= Given request =
Reproduce exactly, and only, the lines of the material below running from the line bearing "Recreate this scene" through the line bearing "return float(np.interp(y, KY, KZ))". Leave any pictures out.

= Dataset content =
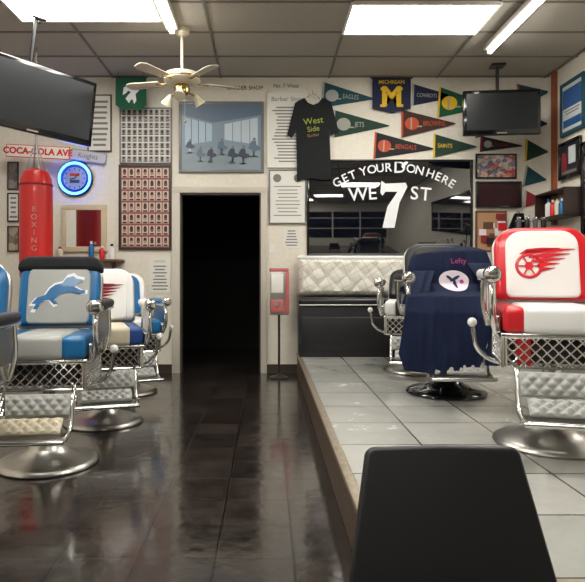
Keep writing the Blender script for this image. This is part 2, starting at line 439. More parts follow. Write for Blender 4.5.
def sleeve(x0, z0, x1, z1, y0, y1, w):
    def f(u, v):
        x = x0+(x1-x0)*v+w*(u-.5); z = z0+(z1-z0)*v
        return (x, y0+(y1-y0)*v-.03*math.sin(math.pi*u)-.01*math.sin(u*14), z)
    o.surf(f, 14, 14, NAVY, th=-.004)
sleeve(1.62, 1.20, 1.71, .80, 4.60, 4.10, .17)
sleeve(1.62, .97, 1.52, .50, 4.10, 4.03, .12)
sleeve(1.20, 1.14, 1.03, .90, 4.60, 4.24, .16)
def patch(cx, cz, rx, rz, m, off=0, rot=0):
    def f(u, v):
        a = 2*math.pi*u; ax, az = rx*v*math.cos(a), rz*v*math.sin(a)
        x = cx+ax*math.cos(rot)-az*math.sin(rot); z = cz+ax*math.sin(rot)+az*math.cos(rot)
        return (x, shirt_y(x, z)-off, z)
    o.surf(f, 32, 6, m)
PX, PZ = 1.42, 1.065
patch(PX, PZ, .115, .078, PINK)
patch(PX+.01, PZ+.016, .045, .012, NAVY, .004, .5)
patch(PX-.03, PZ+.018, .032, .011, NAVY, .004, -.7)
patch(PX+.005, PZ-.022, .013, .034, NAVY, .004, .1)
patch(PX+.06, PZ-.008, .016, .016, mat('magenta_print', C(170, 60, 130), .7), .004)
o.text('Lefty', .06, mat('magenta_print', C(170, 60, 130)), T(1.47, 4.605, 1.215) @ R(-15, 'X') @ UP)
o.done(60)

# ------------------------------------------------------------------ foreground chair
o = Obj('black_dining_chair', T(.389, 1.24, 0))
bk = T(0, .0, .40) @ R(-17, 'X')
n = 8
def P_(cx, cy, r, a0, a1): return [(cx+r*math.cos(math.radians(a0+(a1-a0)*k/n)), cy+r*math.sin(math.radians(a0+(a1-a0)*k/n))) for k in range(n+1)]
pts = [(-.228, 0), (.228, 0)] + P_(.174-.026, .334-.024, .024, 12, 88) + [(0, .338)] + P_(-.174+.026, .334-.024, .024, 92, 168)
o.poly(pts, BLACK, bk @ T(0, .02, 0) @ UP, .035, .010)
o.box((0, -.20, .42), (.46, .44, .06), BLACK, .025, seg=4)
o.box((0, -.20, .385), (.40, .38, .02), BLKGL)
for sx in (-1, 1):
    o.tube([(sx*.19, -.37, .385), (sx*.20, -.39, .20), (sx*.205, -.40, .006)], .013, CHROME)
    o.tube([(sx*.15, .085, .58), (sx*.17, .04, .42), (sx*.185, .02, .20), (sx*.20, .04, .006)], .013, CHROME)
    o.cyl((sx*.197, -.385, .25), (sx*.185, .02, .25), .008, CHROME)
o.done()

# ------------------------------------------------------------------ back wall fittings
# elevation drawing of the back wall: 88.24 drawing units to the metre
def ex(u): return (u-267)/88.24
def ez(v): return 1.1-(v-276)/88.24
def wallM(u, v, off=.004): return T(ex(u), YB-off, ez(v)) @ UP

def frame(name, u0, v0, u1, v1, fm, am, fw=.025, depth=.025, extra=None):
    w = ex(u1)-ex(u0); h = ez(v0)-ez(v1)
    o = Obj(name, T((ex(u0)+ex(u1))/2, YB-depth/2-.001, (ez(v0)+ez(v1))/2))
    o.box((0, 0, 0), (w-fw, depth*.5, h-fw), am)
    for a in ((0, h/2-fw/2, w, fw), (0, -h/2+fw/2, w, fw)): o.box((a[0], 0, a[1]), (a[2], depth, a[3]), fm, .003)
    for sx in (-1, 1): o.box((sx*(w/2-fw/2), 0, 0), (fw, depth, h-2*fw), fm, .003)
    o.M = T(0, -depth*.25-.001, 0) @ UP
    if extra: extra(o, w-2*fw, h-2*fw)
    o.done()
def lines(n, m=GREYINK, head=None, margin=.1, fill=.4):
    def f(o, w, h):
        y = h/2-h*.06
        if head: o.text(head, h*.085, m, T(0, y-h*.03, 0), .001); y -= h*.12
        st = (y+h/2-h*.05)/n
        for i in range(n):
            l = w*(1-2*margin)*random.uniform(.55, 1)
            o.box((0, y-st*(i+.5), 0), (l, st*fill, .001), m)
    return f
def faces(nx, ny, bg):
    tones = [mat('print_%d' % i, C(*c), .5) for i, c in enumerate([(120, 84, 66), (92, 62, 50), (150, 112, 90), (60, 46, 42), (170, 140, 118)])]
    hair = mat('print_hair', C(44, 36, 34), .6)
    def f(o, w, h):
        cw, ch = w/nx, h/ny
        for i in range(nx):
            for j in range(ny):
                x = -w/2+cw*(i+.5); y = -h/2+ch*(j+.5); t = random.choice(tones)
                o.box((x, y, 0), (cw*.86, ch*.84, .001), bg)
                o.poly(circ(cw*.25, 10, x, y, 1, 1.2), t, I4, .0015)
                o.poly([(x-cw*.26, y+ch*.08), (x+cw*.26, y+ch*.08), (x+cw*.16, y+ch*.34), (x-cw*.16, y+ch*.34)], hair, I4, .002)
                o.box((x, y-ch*.33, 0), (cw*.6, ch*.14, .002), hair)
    return f
frame('hairstyle_poster', 120, 108, 172, 164, ALU, PAPER, .015, extra=faces(9, 8, mat('poster_pale', C(160, 162, 162), .5)))
frame('hairstyle_poster', 119, 165, 172, 250, DWOOD, mat('poster_red', C(140, 70, 62), .5), .03, extra=faces(7, 7, mat('poster_cell', C(196, 176, 164), .5)))
def shopart(o, w, h):
    """print of a barbershop interior: windows in perspective, ceiling, row of chairs and sitters"""
    sky = mat('art_window', C(160, 184, 202), .4); dk = mat('art_dark', C(50, 62, 80), .4); md = mat('art_steel_blue', C(88, 108, 130), .4)
    lt = mat('art_highlight', C(178, 192, 202), .4); sk = mat('art_skin', C(120, 108, 106), .4)
    o.poly([(-w/2, h/2), (-w/2, h*.34), (-w*.1, h*.22), (w/2, h*.34), (w/2, h/2)], md, I4, .001)
    o.poly([(-w/2, -h/2), (w/2, -h/2), (w/2, -h*.22), (w*.1, -h*.10), (-w/2, -h*.26)], mat('art_floor', C(128, 142, 152), .4), I4, .001)
    o.poly([(-w*.46, h*.30), (-w*.46, -h*.12), (-w*.12, -h*.06), (-w*.12, h*.20)], sky, I4, .002)
    o.poly([(w*.04, h*.20), (w*.04, -h*.04), (w*.46, -h*.12), (w*.46, h*.30)], lt, I4, .002)
    for i in range(3):
        o.box((-w*.38+i*w*.09, h*.08, .002), (w*.008, h*.40-i*h*.05, .002), dk); o.box((w*.14+i*w*.11, h*.08, .002), (w*.008, h*.28+i*h*.05, .002), md)
    for i in range(7):
        x = -w*.40+i*w*.135; y = -h*(.10+.14*abs(math.sin(i*2.1))); q = .045+.02*abs(math.sin(i*3.3))
        m = (dk, md, dk, md, dk)[i % 5]
        o.poly([(x-q, y-q*.9), (x+q*.4, y-q*1.3), (x+q*1.3, y-q*1.0), (x+q*1.1, y-q*.5), (x+q*.5, y-q*.3), (x+q*.45, y+q*.5), (x-q*.3, y+q*.6), (x-q*.7, y+q*.1)], m, I4, .003)
        o.poly(circ(q*.3, 10, x+q*.1, y+q*.85), sk, I4, .003)
        o.box((x, y-q*1.7, 0), (q*.25, q*1.2, .002), lt); o.box((x, y-q*2.3, 0), (q*1.4, q*.22, .002), lt)
frame('framed_shop_print', 179, 102, 264, 173, ALU, mat('art_mid', C(118, 138, 154), .35), .035, extra=shopart)
frame('price_list_poster', 267, 92, 307, 168, WHITE, PAPER, .012, extra=lines(18, GREYINK, 'Barber Shop'))
def two(o, w, h):
    o.poly(circ(w*.12, 16, -w*.3, h*.36), GREYINK, I4, .001); o.poly(circ(w*.12, 16, w*.3, h*.36), GREYINK, I4, .001)
    for i in range(9): o.box((0, h*.2-i*h*.07, 0), (w*random.uniform(.5, .85), h*.016, .001), GREYINK)
frame('framed_certificate', 269, 170, 306, 224, ALU, PAPER, .014, extra=two)
frame('framed_certificate', 88, 95, 112, 152, DWOOD, PAPER, .014, extra=lines(9, GREYINK))
frame('framed_photo', 8, 162, 19, 190, DWOOD, art_mat('photo_a', [C(60, 60, 66), C(150, 140, 130)], 14), .015)
frame('framed_photo', 8, 193, 20, 222, DWOOD, PAPER, .015, extra=lines(5))
frame('framed_photo', 8, 226, 20, 252, DWOOD, art_mat('photo_b', [C(90, 60, 50), C(180, 170, 150)], 14), .015)
frame('paper_notice', 149, 258, 171, 293, WHITE, PAPER, .006, .008, extra=lines(8, GREYINK, 'NOTICE'))
frame('paper_notice', 283, 228, 300, 248, WHITE, PAPER, .005, .008, extra=lines(6, GREYINK))
frame('wall_mirror', 62, 205, 107, 252, mat('mirror_frame', C(196, 180, 150), .5), mat('mirror_glass', C(200, 200, 200), .04, 1.0), .06, .03)
frame('framed_team_photo', 475, 154, 516, 179, BLKGL, art_mat('photo_c', [C(30, 90, 60), C(190, 60, 60), C(200, 195, 180), C(40, 60, 120), C(210, 200, 110)], 22), .018)
frame('flat_monitor', 475, 182, 520, 208, BLKGL, mat('screen_dim', C(46, 22, 26), .15), .02, .05)
frame('bulletin_board', 475, 211, 506, 252, WOOD, mat('cork', C(170, 130, 96), .8), .02, extra=lambda o, w, h: [o.box((random.uniform(-.4, .4)*w, random.uniform(-.4, .4)*h, .001*i), (random.uniform(.06, .12), random.uniform(.05, .09), .002), random.choice([PAPER, CRIM, WOOD, RED, PINK, CRIM, INK])) for i in range(20)])
frame('light_switch_plate', 269, 245, 274, 253, WHITE, WHITE, .01, .01)

# lettered wall header
o = Obj('wall_lettering', T(0, YB, 0))
o.text('BARBER SHOP', .065, INK, T(ex(245), -.003, ez(88)) @ UP, .002)
o.text("No. 7 West", .06, INK, T(ex(286), -.003, ez(86)) @ UP, .002)
o.done()

# college banners: the green one hangs from the ceiling just off the wall
o = Obj('college_banner', T(-1.50, 6.62, 3.125) @ UP)
w, h = .34, .34
o.poly([(-w/2, -h*.40), (-w*.25, -h*.60), (0, -h*.5), (w*.25, -h*.60), (w/2, -h*.40), (w/2, h*.5), (-w/2, h*.5)], GREEN, I4, .006)
o.poly([(-.06, -.06), (-.02, -.11), (.0, -.07), (.02, -.07), (.035, -.12), (.06, -.08), (.05, -.01), (.09, .03), (.05, .09), (-.02, .10), (-.08, .06), (-.09, -.02), (-.055, .0), (-.03, .03), (.0, .01), (-.03, -.02)], LETTER, T(0, -.01, .005) , .003)
o.cyl((-w*.55, h*.5, .004), (w*.55, h*.5, .004), .008, DWOOD)
for sx in (-.14, .14): o.cyl((sx, h*.5, .004), (sx, 3.35-3.125-.002, .004), .002, DWOOD, seg=6)
o.done()
o = Obj('college_banner', wallM(391, 95, .030))
w, h = 38/88.24, 32/88.24
o.poly([(-w/2, -h*.45), (0, -h*.58), (w/2, -h*.45), (w/2, h*.5), (-w/2, h*.5)], MNAVY, I4, .006)
o.text('MICHIGAN', .06, MAIZE, T(0, h*.37, .006), .003, .0012)
o.text('M', .30, MAIZE, T(0, -h*.1, .006), .004, .012, 1.0)
for sx in (-1, 1):
    o.box((sx*.093, -h*.1-.095, .007), (.075, .03, .004), MAIZE); o.box((sx*.093, -h*.1+.095, .007), (.06, .03, .004), MAIZE)
o.cyl((-w*.55, h*.5, .004), (w*.55, h*.5, .004), .008, DWOOD)
o.done()

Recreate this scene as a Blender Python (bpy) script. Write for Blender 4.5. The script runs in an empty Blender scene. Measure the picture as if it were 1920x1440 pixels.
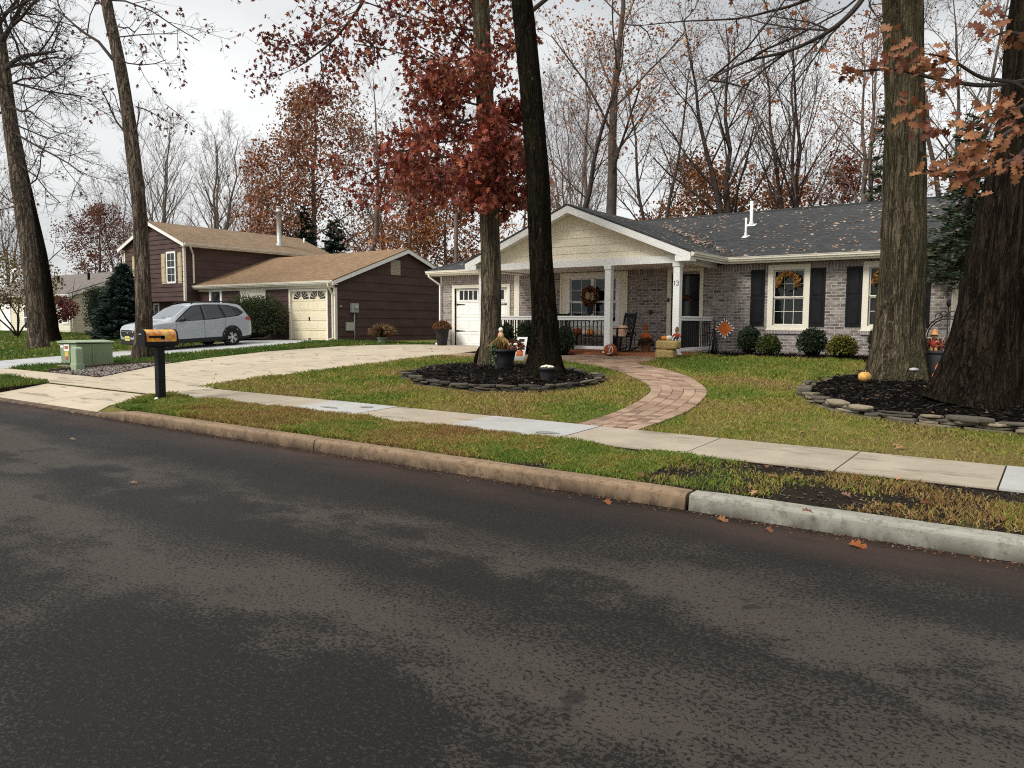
import bpy, bmesh, math, random
import numpy as np
from mathutils import Vector, Matrix, noise

random.seed(7)
RNG = np.random.default_rng(11)
SC = bpy.context.scene
COL = SC.collection
PI = math.pi
R = math.radians

# ------------------------------------------------------------------ camera numbers and terrain
FOC = 1430.0
CAM_H = 1.62
YAW = R(36)
PITCH = math.atan(115.5 / FOC)
ROLL = 0.0064
_f0 = np.array([-math.sin(YAW), math.cos(YAW), 0.0])
_r0 = np.array([math.cos(YAW), math.sin(YAW), 0.0])
_u0 = np.array([0, 0, 1.0])
CFW = _f0 * math.cos(PITCH) - _u0 * math.sin(PITCH)
_up = _u0 * math.cos(PITCH) + _f0 * math.sin(PITCH)
CR = _r0 * math.cos(ROLL) + _up * math.sin(ROLL)
CU = _up * math.cos(ROLL) - _r0 * math.sin(ROLL)
CC = np.array([0, 0, CAM_H])

KN = [(-100, -.06), (6.30, -.06), (6.34, .155), (7.75, .19), (8.95, .225), (19.5, .76), (20.5, .78), (900, .8)]
KY = [k[0] for k in KN]
KZ = [k[1] for k in KN]


def H(y):
    return float(np.interp(y, KY, KZ))


def aty(px, py, Y):
    """world point that the photograph shows at px,py on the upright plane at depth Y"""
    d = CFW + CR * (px - 960) / FOC - CU * (py - 720) / FOC
    return CC + d * (Y / d[1])


def atd(px, py, D):
    d = CFW + CR * (px - 960) / FOC - CU * (py - 720) / FOC
    return CC + d * D


# ------------------------------------------------------------------ objects
def tag(o, label=None, cat=None, group=None, kind=None):
    if label: o['label'] = label
    if cat: o['category'] = cat
    if group: o['group'] = group
    if kind: o['kind'] = kind
    return o


def thing(name, label, cat, loc=(0, 0, 0), rot=(0, 0, 0), group=None):
    o = bpy.data.objects.new(name, None)
    COL.objects.link(o)
    o.location = loc
    o.rotation_euler = rot
    o.empty_display_size = .1
    return tag(o, label, cat, group)


def wloc(o):
    v = Vector((0, 0, 0))
    while o is not None:
        v += o.location
        o = o.parent
    return v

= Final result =
Recreate this scene as a Blender Python (bpy) script. Write for Blender 4.5. The script runs in an empty Blender scene. Measure the picture as if it were 1920x1440 pixels.
import bpy, bmesh, math, random
import numpy as np
from mathutils import Vector, Matrix, noise

random.seed(7)
RNG = np.random.default_rng(11)
SC = bpy.context.scene
COL = SC.collection
PI = math.pi
R = math.radians

# ------------------------------------------------------------------ camera numbers and terrain
FOC = 1430.0
CAM_H = 1.62
YAW = R(36)
PITCH = math.atan(115.5 / FOC)
ROLL = 0.0064
_f0 = np.array([-math.sin(YAW), math.cos(YAW), 0.0])
_r0 = np.array([math.cos(YAW), math.sin(YAW), 0.0])
_u0 = np.array([0, 0, 1.0])
CFW = _f0 * math.cos(PITCH) - _u0 * math.sin(PITCH)
_up = _u0 * math.cos(PITCH) + _f0 * math.sin(PITCH)
CR = _r0 * math.cos(ROLL) + _up * math.sin(ROLL)
CU = _up * math.cos(ROLL) - _r0 * math.sin(ROLL)
CC = np.array([0, 0, CAM_H])

KN = [(-100, -.06), (6.30, -.06), (6.34, .155), (7.75, .19), (8.95, .225), (19.5, .76), (20.5, .78), (900, .8)]
KY = [k[0] for k in KN]
KZ = [k[1] for k in KN]


def H(y):
    return float(np.interp(y, KY, KZ))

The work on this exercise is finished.